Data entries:
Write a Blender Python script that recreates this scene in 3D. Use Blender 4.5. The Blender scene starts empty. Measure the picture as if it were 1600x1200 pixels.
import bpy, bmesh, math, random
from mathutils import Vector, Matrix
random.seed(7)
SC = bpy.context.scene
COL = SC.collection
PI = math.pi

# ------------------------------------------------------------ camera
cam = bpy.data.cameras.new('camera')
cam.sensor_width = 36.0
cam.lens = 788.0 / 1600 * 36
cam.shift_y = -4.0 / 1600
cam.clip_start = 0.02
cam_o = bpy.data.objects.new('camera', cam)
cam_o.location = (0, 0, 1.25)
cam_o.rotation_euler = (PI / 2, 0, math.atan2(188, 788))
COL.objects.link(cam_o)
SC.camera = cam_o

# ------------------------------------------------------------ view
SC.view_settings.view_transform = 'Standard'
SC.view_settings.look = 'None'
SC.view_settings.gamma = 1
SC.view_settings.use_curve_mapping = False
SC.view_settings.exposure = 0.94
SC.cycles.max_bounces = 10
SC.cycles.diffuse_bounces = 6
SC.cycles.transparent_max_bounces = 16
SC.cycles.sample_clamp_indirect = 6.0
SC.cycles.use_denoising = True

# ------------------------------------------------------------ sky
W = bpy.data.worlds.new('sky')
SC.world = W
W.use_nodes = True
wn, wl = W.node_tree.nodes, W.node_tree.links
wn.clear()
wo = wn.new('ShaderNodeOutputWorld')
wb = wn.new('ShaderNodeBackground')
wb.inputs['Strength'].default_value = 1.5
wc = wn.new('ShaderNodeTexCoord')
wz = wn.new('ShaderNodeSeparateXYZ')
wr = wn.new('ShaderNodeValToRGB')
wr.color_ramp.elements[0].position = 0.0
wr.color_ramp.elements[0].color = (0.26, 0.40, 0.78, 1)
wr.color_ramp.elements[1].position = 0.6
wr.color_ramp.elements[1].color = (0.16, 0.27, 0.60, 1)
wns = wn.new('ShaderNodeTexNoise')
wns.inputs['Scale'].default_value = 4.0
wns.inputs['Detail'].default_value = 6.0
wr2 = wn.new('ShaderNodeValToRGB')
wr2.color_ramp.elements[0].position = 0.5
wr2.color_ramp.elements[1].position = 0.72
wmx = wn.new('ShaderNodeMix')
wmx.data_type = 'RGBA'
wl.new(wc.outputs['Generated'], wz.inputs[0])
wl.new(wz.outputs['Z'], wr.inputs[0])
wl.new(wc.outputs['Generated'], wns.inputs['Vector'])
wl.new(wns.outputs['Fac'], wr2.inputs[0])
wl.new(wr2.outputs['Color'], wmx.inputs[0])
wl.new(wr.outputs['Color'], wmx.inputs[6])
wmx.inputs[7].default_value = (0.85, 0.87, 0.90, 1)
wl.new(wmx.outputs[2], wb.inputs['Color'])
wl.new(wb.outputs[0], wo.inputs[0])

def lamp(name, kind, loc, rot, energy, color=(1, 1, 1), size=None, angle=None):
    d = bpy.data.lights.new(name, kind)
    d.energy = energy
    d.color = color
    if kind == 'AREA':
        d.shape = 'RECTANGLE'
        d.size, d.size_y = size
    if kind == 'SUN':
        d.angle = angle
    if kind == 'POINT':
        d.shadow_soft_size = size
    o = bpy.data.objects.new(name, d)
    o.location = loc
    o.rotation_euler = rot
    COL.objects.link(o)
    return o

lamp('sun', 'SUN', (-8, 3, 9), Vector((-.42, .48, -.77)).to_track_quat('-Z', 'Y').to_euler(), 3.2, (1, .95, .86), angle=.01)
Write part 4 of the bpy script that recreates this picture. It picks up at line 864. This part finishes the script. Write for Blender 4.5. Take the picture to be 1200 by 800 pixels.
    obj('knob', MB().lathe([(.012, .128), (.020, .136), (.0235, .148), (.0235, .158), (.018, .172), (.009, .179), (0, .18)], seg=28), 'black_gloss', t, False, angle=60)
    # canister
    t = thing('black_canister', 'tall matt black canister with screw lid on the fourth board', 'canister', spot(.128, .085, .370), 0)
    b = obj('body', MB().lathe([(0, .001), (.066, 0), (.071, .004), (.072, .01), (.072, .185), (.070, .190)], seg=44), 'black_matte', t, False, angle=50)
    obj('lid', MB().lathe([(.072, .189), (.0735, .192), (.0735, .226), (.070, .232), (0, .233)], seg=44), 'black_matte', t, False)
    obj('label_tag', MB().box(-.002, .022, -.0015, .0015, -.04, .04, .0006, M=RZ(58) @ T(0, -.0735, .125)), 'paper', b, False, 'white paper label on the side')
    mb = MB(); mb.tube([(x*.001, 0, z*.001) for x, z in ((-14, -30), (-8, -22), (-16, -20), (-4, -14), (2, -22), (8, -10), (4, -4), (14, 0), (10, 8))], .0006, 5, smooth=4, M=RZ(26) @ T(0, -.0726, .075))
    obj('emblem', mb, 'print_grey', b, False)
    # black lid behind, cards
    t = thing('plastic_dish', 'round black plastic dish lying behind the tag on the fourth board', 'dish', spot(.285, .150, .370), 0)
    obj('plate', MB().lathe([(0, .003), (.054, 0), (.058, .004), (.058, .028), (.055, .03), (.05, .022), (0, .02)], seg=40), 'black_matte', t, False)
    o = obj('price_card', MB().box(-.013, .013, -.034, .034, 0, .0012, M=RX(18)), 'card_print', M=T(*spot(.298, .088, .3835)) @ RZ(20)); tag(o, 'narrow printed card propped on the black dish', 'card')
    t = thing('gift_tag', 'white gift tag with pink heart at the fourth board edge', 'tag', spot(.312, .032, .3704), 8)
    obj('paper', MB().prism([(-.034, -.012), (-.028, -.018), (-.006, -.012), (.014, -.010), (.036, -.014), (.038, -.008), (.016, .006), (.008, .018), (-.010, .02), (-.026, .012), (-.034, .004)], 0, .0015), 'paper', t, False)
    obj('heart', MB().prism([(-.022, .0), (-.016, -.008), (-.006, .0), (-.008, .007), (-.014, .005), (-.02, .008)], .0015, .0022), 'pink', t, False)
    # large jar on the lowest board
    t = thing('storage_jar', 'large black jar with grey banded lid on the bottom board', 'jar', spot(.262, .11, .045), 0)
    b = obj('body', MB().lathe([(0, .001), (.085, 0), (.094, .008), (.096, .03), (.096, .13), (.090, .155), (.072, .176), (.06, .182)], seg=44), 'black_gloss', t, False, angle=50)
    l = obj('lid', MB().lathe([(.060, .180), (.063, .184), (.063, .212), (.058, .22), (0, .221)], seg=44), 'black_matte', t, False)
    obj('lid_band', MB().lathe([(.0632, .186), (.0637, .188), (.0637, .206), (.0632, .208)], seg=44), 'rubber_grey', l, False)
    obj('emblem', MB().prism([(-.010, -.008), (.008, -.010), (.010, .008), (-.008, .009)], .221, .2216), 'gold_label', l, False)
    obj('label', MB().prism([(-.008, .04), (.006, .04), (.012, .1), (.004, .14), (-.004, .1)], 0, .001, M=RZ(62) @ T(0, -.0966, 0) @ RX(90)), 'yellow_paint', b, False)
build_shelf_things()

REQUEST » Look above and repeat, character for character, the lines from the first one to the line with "PI = math.pi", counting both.

RESPONSE TO THIS EXERCISE »
Write a Blender Python script that recreates this scene in 3D. Use Blender 4.5. The Blender scene starts empty. Measure the picture as if it were 1600x1200 pixels.
import bpy, bmesh, math, random
from mathutils import Vector, Matrix
random.seed(7)
SC = bpy.context.scene
COL = SC.collection
PI = math.pi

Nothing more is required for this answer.